Das Spiel des Ravensburger Organisten Michael Bender wurde auch auf Leinwand übertragen. Mit auf dem Bild im Hintergrund: Kirchenmusikdirektor Peter Ammer. Foto: Kosowska Foto: Schwarzwälder-Bote

Ravensburger Organist entlockt der Nagolder Stadtkirchenorgel weltliche Melodien

Von Maria Kosowska-Németh

Nagold. Für das jüngste Orgelkonzert ließen sich die Kirchenmusikdirektoren Eva Magdalena und Peter Ammer ein besonderes Musik-Schmankerl einfallen: einen Ohrengenuss unter dem Titel "Orgel kurios: aus dem musikalischen Giftschrank". Diesen originellen Einfall brachte der Ravensburger Organist Michael Bender mit nach Nagold.

Giftschrank. Was für ein schauderhaftes Wort! Bender meinte jedoch keinen Tot-schlag oder gar Mord. Der starke Ausdruck sollte signalisieren, dass es sich hier um eine öffentliche Aufführung der seit eh und je für die Kirchenkonzerte ausgesperrten weltlichen, doch oft wertvollen Werke handelte. Erst seit ein paar Jahrzehnten pirschen sich diese vorsichtig an die geheiligten Räume heran. Mit seinem Ausnahmekonzert in der Stadtkirche ließ Bender die unterhaltsamen, amüsanten Melodien durch den noch schmalen Türspalt hereinbitten und sich wohlfühlen.

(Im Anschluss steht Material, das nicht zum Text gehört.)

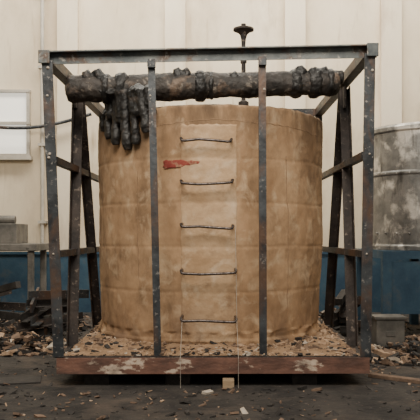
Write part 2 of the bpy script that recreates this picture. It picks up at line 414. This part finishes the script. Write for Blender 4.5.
def scrap(name,cx,cy,seed,n=9,L_=1.1,sp=.25):
    random.seed(seed); bm=bmesh.new()
    for i in range(n):
        a=random.uniform(-.6,.6)+(0 if i%2 else 1.2); z=.05+.05*i
        c=V((cx+random.uniform(-sp,sp),cy+random.uniform(-sp,sp),z)); l=random.uniform(.3,L_)/2
        d=V((math.cos(a)*l,math.sin(a)*l,random.uniform(-.04,.12)))
        p0=c-d; p1=c+d; p0.z=max(p0.z,.06); p1.z=max(p1.z,.06)
        extr(bm,p0,p1,random.choice([sq(.08),Lp(.09,.012),sq(.10,.03)]),(0,0,1),random.choice((0,1,2)))
    obj(name,bm,[M_rust2,M_steel,M_chipC])
scrap('scrap_steel_pile',-1.95,8.2,3,10,.9,.15); scrap('scrap_steel_pile',-2.9,8.9,5,11,1.0,.15); scrap('scrap_steel_pile',1.58,8.5,8,9,.5,.08)
bm=bmesh.new(); box(bm,(1.72,7.45,0),(2.02,7.7,.30)); box(bm,(1.70,7.43,.30),(2.04,7.72,.33)); box(bm,(1.82,7.44,.12),(1.92,7.45,.18))
obj('metal_tool_box',bm,M_dark,bev=.01)

# ---------------------------------------------------------------- galvanised tank on blue stand
def tank(name,tx,ty,tr,zt,zb):
    T=empty(name); bm=bmesh.new(); rg=[]
    for r,z in [(.001,zt+.06),(tr*.5,zt+.05),(tr*.97,zt),(tr+.02,zt-.03),(tr+.02,zt-.08),(tr,zt-.09),(tr,zt-.55),(tr+.012,zt-.56),(tr+.012,zt-.59),(tr,zt-.60),(tr,zb+.07),(tr+.015,zb+.05),(tr+.015,zb),(.001,zb)]:
        rg.append([bm.verts.new((tx+r*math.cos(2*math.pi*k/64),ty+r*math.sin(2*math.pi*k/64),z)) for k in range(64)])
    for a,b in zip(rg,rg[1:]):
        for k in range(64): bm.faces.new([a[k],a[(k+1)%64],b[(k+1)%64],b[k]])
    s=obj('shell',bm,M_galv,T)
    m=s.modifiers.new('b','BEVEL'); m.width=.006; m.limit_method='ANGLE'
    bm=bmesh.new()
    for z in (zt-.3,zt-1.0):
        for a in range(-6,7):
            an=-math.pi/2+a*.2; c=(tx+math.cos(an)*(tr+.008),ty+math.sin(an)*(tr+.008),z-.28)
            bmesh.ops.create_icosphere(bm,subdivisions=1,radius=.014,matrix=Matrix.Translation(c))
    obj('rivets',bm,M_galv,T)
    bm=bmesh.new()
    box(bm,(tx-tr,ty-tr,zb-.09),(tx+tr,ty+tr,zb-.001))
    for x in (tx-tr+.05,tx,tx+tr-.05):
        for y in (ty-tr+.05,ty+tr-.05): box(bm,(x-.05,y-.05,0),(x+.05,y+.05,zb-.09))
    box(bm,(tx-tr+.03,ty-tr+.04,.3),(tx+tr-.03,ty-tr+.06,zb-.12))
    obj('blue_stand',bm,M_blue,T)
tank('galvanised_storage_tank',2.68,8.7,.78,2.50,1.02)
bm=bmesh.new()
box(bm,(-4.6,9.6,.98),(-2.45,10.5,1.08))
box(bm,(-4.5,9.7,1.08),(-2.75,10.3,1.36))
tube(bm,[(-4.4,10.0,1.42),(-2.85,10.0,1.42)],.06,14)
for x in (-4.5,-2.55):
    for y in (9.7,10.4): box(bm,(x-.04,y-.04,0),(x+.04,y+.04,.98))
obj('grey_work_bench',bm,M_dark,bev=.01)

# ---------------------------------------------------------------- lights
def area(name,loc,target,size,power,col):
    l=bpy.data.lights.new(name,'AREA'); l.shape='RECTANGLE'; l.size=size[0]; l.size_y=size[1]; l.energy=power; l.color=col
    o=bpy.data.objects.new(name,l); C.collection.objects.link(o); o.location=loc
    o.rotation_euler=(V(target)-V(loc)).to_track_quat('-Z','Y').to_euler(); return o
area('overhead_area_front',(-.2,2.2,4.9),(0,6.5,1.4),(3.6,2.0),380,(1,.92,.80))  # unseen area light added for soft light from above front; no roof opening
area('overhead_area_rear',(0,8.7,6.6),(0,10.6,2.4),(8,1.2),640,(1,.94,.82))  # unseen area light aimed at the back wall; no roof opening modelled
wd=bpy.data.worlds.new('World'); C.scene.world=wd; wd.use_nodes=True
wd.node_tree.nodes['Background'].inputs[0].default_value=(1,.94,.83,1); wd.node_tree.nodes['Background'].inputs[1].default_value=.45

# ---------------------------------------------------------------- camera
cd=bpy.data.cameras.new('camera'); cd.lens=60; cd.sensor_width=36; cd.shift_y=25/420; cd.shift_x=-5/420
co=bpy.data.objects.new('camera',cd); C.collection.objects.link(co); co.location=(0,0,1.2); co.rotation_euler=(math.pi/2,0,0)
C.scene.camera=co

Abgesehen von zwei Originalkompositionen – "Konzertbolero" von Louis James Alfred Lefébure-Wély und "Schanfigger Bauernhochzeit" von Hannes Meyer – füllte Bender sein Konzertprogramm mit meist bekannten Werken in Orgelbearbeitung auf. Neben der Tanz- und Ballettmusik, Walzer, Polka und Militärmarsch bot er dem zahlreichen Publikum den Ragtime "Heliotrope Bouquet" von Scott Joplin, einen Tango von Isaac Albéniz, die Polka "Petersburger Schlittenfahrt" von Richard Eilenberg und die inoffizielle englische Nationalhymne – den Marsch aus "Pomp and Circumstance" von Edward Elgar.

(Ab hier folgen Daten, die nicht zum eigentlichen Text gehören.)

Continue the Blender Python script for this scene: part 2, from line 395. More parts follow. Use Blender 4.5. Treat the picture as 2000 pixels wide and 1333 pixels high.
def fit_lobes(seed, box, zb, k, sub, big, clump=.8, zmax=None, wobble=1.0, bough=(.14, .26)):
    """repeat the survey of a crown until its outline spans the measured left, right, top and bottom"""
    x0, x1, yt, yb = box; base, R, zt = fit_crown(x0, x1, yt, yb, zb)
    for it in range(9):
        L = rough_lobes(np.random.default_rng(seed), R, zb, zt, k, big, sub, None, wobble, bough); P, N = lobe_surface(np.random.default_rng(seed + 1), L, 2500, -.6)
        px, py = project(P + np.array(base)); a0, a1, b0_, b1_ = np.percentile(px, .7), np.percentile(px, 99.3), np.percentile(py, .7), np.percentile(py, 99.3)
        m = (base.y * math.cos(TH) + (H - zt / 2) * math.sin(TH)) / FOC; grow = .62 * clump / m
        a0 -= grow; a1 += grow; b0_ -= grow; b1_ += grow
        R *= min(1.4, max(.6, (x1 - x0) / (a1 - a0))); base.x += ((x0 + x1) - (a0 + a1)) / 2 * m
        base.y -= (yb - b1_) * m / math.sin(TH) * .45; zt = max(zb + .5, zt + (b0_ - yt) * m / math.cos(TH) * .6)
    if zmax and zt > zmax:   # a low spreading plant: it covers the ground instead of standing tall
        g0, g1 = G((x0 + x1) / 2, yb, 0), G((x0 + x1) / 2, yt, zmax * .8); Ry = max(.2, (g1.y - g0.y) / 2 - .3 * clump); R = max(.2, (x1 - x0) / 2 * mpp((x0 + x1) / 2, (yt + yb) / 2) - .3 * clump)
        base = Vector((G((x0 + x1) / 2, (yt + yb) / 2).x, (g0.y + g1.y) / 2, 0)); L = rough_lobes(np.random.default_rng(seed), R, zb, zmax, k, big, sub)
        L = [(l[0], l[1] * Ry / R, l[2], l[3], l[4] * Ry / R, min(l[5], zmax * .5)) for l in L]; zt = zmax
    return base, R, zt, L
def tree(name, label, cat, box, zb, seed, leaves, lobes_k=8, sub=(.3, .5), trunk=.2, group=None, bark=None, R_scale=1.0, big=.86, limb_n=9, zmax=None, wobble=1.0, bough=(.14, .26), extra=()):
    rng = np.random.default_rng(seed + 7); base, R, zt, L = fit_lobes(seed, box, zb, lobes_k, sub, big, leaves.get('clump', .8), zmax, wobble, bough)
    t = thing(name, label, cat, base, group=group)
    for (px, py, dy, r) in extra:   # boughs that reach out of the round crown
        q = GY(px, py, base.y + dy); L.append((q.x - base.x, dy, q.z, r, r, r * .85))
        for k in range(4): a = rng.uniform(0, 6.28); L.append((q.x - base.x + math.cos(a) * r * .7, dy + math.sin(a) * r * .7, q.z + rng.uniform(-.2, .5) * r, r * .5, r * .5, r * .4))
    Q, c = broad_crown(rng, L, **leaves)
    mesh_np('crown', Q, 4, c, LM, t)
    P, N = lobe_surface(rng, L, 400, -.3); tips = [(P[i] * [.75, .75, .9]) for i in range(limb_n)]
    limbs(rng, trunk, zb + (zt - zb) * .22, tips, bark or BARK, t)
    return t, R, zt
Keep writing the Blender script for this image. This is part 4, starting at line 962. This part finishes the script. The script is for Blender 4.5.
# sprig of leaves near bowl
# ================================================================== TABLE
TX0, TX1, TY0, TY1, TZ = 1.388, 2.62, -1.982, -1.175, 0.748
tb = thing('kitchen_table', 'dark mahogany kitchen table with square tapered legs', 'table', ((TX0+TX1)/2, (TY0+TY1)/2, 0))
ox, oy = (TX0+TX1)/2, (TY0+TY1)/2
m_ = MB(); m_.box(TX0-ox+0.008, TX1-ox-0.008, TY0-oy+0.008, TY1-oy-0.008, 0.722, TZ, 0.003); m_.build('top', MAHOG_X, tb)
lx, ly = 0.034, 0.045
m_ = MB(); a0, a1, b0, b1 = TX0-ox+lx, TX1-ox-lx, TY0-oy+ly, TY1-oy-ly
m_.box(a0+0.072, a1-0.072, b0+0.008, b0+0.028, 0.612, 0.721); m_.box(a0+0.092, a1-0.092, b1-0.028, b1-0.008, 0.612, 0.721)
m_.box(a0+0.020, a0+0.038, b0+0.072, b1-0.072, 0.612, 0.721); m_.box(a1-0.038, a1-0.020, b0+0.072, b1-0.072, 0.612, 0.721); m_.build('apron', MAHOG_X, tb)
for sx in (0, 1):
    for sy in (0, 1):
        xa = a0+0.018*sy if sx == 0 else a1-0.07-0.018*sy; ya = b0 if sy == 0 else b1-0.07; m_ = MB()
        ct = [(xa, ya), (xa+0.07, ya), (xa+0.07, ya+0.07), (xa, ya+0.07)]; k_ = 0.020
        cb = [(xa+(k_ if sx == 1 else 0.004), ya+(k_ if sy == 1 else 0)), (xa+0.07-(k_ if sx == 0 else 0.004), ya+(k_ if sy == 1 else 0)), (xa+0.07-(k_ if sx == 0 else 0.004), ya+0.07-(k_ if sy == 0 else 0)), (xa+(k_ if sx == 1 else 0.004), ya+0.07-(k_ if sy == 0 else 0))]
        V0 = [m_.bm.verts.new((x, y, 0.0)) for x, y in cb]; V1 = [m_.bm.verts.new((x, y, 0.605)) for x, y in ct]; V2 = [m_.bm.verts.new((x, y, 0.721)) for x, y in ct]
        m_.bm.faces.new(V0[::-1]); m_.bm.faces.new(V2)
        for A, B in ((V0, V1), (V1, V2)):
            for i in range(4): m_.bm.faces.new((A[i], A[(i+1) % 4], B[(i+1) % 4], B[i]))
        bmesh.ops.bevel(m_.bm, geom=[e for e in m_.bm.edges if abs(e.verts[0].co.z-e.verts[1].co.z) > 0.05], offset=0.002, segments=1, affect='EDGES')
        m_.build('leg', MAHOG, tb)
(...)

Während in Gioacchino Rossinis Ouvertüre zur Oper "Barbier von Sevilla" die Violinen-, Oboen- oder Fagottstimmen durch die gezielte Registrierung trefflich ersetzt wurden, bedeckte der stellenweise massive Klangmantel manche ätherischen Details des "Blumenwalzers" von Peter Tschaikowsky. Zudem beeinflussten die Begleitungs-Verzögerungen, welche hauptsächlich dem Belle Epoque-Wiener Walzer vorenthalten bleiben sollten, das Wesen der Petersburger Ballettmusik.

Den sonst stark synkopierten, kantigen Ragtime-Rhythmus versah Bender ebenfalls mit individueller Prägung und erweichte ihn mit Swing-Note, was sich angesichts der schwierigen akustischen Verhältnisse diesmal überaus positiv bewährt hatte. Denn die Diskrepanz zwischen dem Gehörten und der Beamer-Übertragung täuschte gewaltig die Publikumssinne. Während auf dem Bildschirm die Finger flitzten, kam der Klang irritierend verspätet an. Nichtsdestotrotz verhalf der lange Nachhall zu genussvoller Wahrnehmung – nahezu wie in der Westminster-Kathedrale – des majestätischen Marsches von Elgar in tutta la forza, mit voller (Orgel)Kraft.

Bender musizierte feinfühlig frei, musikalisch individuell, humorvoll und mit viel technischem Geschick. Sichtlich animiert durch seine Musik, agierte er sicher auf vier Manualen und Pedaltastatur. Dem Ende zu lieferte er zu voller Publikumszufriedenheit die geforderte Zugabe – die rasant schnelle "Tritsch-Tratsch"-Polka von Johann Strauss.